At the beginning of this cycle, I argued that these people aren’t actually running for president—well, Chris Christie and Mike Pence might be—but are rather jockeying for the Number Two spot on the GOP ticket. People have come around to seeing things my way. There has never been any doubt that the former President Donald J. Trump will be the 2024 Republican nominee. The rumble at the Reagan Library did nothing to change that.

And, in truth, it’s dubious that any of these people will be on Trump’s ticket, although Ramaswamy would clearly maim himself to get the nod. (And, you know, there would be something to it—can you imagine the fantastic transformations Ramaswamy’s name would undergo in the Trumpian idiom?) Vice-presidential candidates are rarely drawn from the ranks of challengers, even when the main attraction weighs personal loyalty less than Trump does. If I were making book, Governor Kristi Noem of South Dakota would be my favorite, tabloid scandal or no. (If anything, I’d guess getting your picture in the Daily Mail increases your odds.)

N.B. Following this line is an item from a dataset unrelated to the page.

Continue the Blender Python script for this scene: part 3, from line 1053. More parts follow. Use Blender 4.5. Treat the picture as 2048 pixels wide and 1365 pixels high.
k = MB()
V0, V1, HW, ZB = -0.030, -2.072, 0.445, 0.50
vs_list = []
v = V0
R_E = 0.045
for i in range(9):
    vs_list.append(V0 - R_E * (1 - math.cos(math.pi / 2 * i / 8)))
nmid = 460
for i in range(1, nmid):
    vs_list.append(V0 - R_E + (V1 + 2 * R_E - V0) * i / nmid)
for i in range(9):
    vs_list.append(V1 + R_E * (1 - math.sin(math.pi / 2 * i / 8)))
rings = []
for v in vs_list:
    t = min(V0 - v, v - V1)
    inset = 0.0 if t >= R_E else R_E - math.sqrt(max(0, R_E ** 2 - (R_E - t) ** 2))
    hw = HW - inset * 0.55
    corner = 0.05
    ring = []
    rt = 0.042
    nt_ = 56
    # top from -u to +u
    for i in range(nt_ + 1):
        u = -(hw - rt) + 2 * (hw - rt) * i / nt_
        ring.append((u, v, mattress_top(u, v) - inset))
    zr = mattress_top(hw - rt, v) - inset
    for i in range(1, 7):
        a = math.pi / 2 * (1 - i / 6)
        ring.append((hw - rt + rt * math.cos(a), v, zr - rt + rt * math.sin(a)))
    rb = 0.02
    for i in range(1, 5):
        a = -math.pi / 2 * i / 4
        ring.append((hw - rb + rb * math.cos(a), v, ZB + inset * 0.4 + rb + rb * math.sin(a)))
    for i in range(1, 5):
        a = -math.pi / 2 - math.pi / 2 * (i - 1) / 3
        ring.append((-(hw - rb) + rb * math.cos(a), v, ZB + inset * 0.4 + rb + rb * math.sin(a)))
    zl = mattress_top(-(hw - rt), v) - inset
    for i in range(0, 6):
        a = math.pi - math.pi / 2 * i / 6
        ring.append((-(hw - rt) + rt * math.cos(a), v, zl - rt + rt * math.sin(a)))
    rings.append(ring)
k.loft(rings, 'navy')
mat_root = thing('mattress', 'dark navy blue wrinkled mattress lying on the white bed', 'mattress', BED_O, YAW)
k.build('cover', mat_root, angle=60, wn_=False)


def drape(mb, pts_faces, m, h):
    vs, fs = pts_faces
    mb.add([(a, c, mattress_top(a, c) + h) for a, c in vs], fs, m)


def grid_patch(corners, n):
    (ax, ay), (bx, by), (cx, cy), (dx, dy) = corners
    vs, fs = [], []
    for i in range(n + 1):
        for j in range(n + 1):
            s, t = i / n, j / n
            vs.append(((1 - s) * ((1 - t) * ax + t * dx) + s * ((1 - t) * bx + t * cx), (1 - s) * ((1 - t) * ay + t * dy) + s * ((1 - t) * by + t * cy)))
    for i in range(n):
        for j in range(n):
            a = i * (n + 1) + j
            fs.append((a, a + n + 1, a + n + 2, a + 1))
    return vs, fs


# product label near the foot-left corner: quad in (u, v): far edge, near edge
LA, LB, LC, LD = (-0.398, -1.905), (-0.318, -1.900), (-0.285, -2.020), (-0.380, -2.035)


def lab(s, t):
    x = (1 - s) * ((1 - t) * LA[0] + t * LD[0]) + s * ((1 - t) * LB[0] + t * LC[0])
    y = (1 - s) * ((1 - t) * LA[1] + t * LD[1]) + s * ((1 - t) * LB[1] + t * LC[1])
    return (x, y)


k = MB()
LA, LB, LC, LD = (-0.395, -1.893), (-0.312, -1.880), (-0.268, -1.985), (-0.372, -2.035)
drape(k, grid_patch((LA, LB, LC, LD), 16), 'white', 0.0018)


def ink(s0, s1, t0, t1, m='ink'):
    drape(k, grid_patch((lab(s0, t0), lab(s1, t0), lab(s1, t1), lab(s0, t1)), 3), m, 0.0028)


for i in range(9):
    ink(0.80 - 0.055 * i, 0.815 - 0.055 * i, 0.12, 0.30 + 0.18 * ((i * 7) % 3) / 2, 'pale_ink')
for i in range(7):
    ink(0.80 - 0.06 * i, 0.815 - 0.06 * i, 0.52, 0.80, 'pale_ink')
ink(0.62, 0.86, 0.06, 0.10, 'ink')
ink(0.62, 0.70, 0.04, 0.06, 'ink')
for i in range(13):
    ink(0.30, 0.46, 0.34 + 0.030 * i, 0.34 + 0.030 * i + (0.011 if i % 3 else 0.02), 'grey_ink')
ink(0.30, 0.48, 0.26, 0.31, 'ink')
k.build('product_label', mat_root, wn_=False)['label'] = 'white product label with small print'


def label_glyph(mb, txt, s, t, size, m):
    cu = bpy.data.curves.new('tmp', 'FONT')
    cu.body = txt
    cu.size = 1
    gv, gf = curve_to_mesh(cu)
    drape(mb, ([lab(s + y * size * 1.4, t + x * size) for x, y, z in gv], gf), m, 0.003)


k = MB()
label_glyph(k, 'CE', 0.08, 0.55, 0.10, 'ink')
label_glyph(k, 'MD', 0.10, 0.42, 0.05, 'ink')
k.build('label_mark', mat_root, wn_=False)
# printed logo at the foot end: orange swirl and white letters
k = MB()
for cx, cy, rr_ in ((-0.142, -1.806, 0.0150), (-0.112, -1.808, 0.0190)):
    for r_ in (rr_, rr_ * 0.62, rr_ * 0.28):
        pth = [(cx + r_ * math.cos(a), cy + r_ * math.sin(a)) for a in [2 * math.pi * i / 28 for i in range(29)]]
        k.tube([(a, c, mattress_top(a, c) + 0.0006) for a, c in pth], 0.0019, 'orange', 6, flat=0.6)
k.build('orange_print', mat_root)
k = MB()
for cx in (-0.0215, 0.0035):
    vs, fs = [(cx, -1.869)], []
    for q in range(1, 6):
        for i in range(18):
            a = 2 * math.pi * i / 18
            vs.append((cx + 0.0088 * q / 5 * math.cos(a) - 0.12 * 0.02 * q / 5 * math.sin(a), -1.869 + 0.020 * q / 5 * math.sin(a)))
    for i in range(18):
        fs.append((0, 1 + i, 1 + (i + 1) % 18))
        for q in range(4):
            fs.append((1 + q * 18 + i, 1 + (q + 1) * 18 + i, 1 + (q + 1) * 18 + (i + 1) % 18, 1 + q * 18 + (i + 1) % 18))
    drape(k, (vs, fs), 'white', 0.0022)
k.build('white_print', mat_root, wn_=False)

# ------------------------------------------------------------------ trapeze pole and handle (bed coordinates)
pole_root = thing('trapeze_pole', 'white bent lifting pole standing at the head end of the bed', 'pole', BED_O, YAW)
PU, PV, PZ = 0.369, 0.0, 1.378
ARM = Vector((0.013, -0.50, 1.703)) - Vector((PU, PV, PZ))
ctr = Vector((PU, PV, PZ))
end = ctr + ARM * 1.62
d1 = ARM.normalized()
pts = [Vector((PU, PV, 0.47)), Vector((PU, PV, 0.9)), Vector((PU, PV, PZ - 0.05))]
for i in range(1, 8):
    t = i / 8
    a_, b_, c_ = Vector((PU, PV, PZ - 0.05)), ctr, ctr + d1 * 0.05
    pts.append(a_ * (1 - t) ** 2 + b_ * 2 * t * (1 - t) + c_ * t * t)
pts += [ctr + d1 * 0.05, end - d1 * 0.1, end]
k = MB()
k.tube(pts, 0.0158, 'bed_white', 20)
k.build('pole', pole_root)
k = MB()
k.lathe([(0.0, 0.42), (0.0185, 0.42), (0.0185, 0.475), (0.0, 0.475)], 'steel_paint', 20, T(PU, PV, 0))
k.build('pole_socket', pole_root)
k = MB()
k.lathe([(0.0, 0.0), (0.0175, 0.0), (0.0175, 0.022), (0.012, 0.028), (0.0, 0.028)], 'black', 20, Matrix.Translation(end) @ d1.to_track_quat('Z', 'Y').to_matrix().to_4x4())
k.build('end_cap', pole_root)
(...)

In a word, this was all a bit stupid. These people, collectively, are going to burn a nine-figure sum and not even make it to the big show. If I had wanted to see that, I could have stuck to watching the Mets. It wasn’t even good T.V. Even the usually avuncular Scott bullying Ramaswamy couldn’t pierce the anhedonic gloom. Even Mike Pence using his best late-night D.J. voice to intone the words “expedited federal death penalty” couldn’t do it. 

Little help was forthcoming from the moderators; Fox News’ Dana Perino appeared actively hostile to the candidates, while Stuart Varney, the gray eminence of Fox Business, was affably confused. Inexplicably, a Colombian newsreader for Univision, Ilia Calderon, was the third moderator. Perhaps this is the rare case of a job that an American really will not do; perhaps the grandees at Fox Business, the debate’s sponsor, were just revealing their own globalist alignment.

So, what did we learn, Palmer? Well, I can fill out this column by divining a few points. First, ending birthright citizenship has become an acceptable mainstream GOP proposal. Hearing Ramaswamy lay out the argument that the Fourteenth Amendment does not cover the children of illegal immigrants was not a surprise. Hearing Scott agree with him was. (What exactly the president can do about this is, of course, an open question, since this is prima facie an issue for the courts or the legislature.) Second, the use of armed force to secure the border is the GOP consensus position, even if that means some form of boots on the ground in Mexican territory. (Haley’s baloney-shaving about “special operations” as distinct from military operations was unconvincing.)

Meanwhile, far away, Trump gave a thunderous address to United Auto Workers picketers in Detroit. He spoke on the theme that made him president: the consistent betrayal of American interests and especially American industry by the political class. Nobody has the knack for the hard-truth tone that Trump does. “It doesn’t make a damn bit of difference what you get, because in two years you’re all going to be out of business,” he said, pointing to the potential auto worker displacement from Biden’s government-pushed electric vehicle transition. Nor does anyone beat the anti-globalist drum so well: “If we can afford to send billions of dollars to Ukraine, then we can afford to have an auto industry that pays our workers a good living wage to keep the workers working.” 

This is the real arena; this is where the next president will be chosen. The chattering in Simi Valley about school choice and just how much of the federal government should be abolished is beside the point. Can Trump or Biden better protect the American national interest? That is the only question.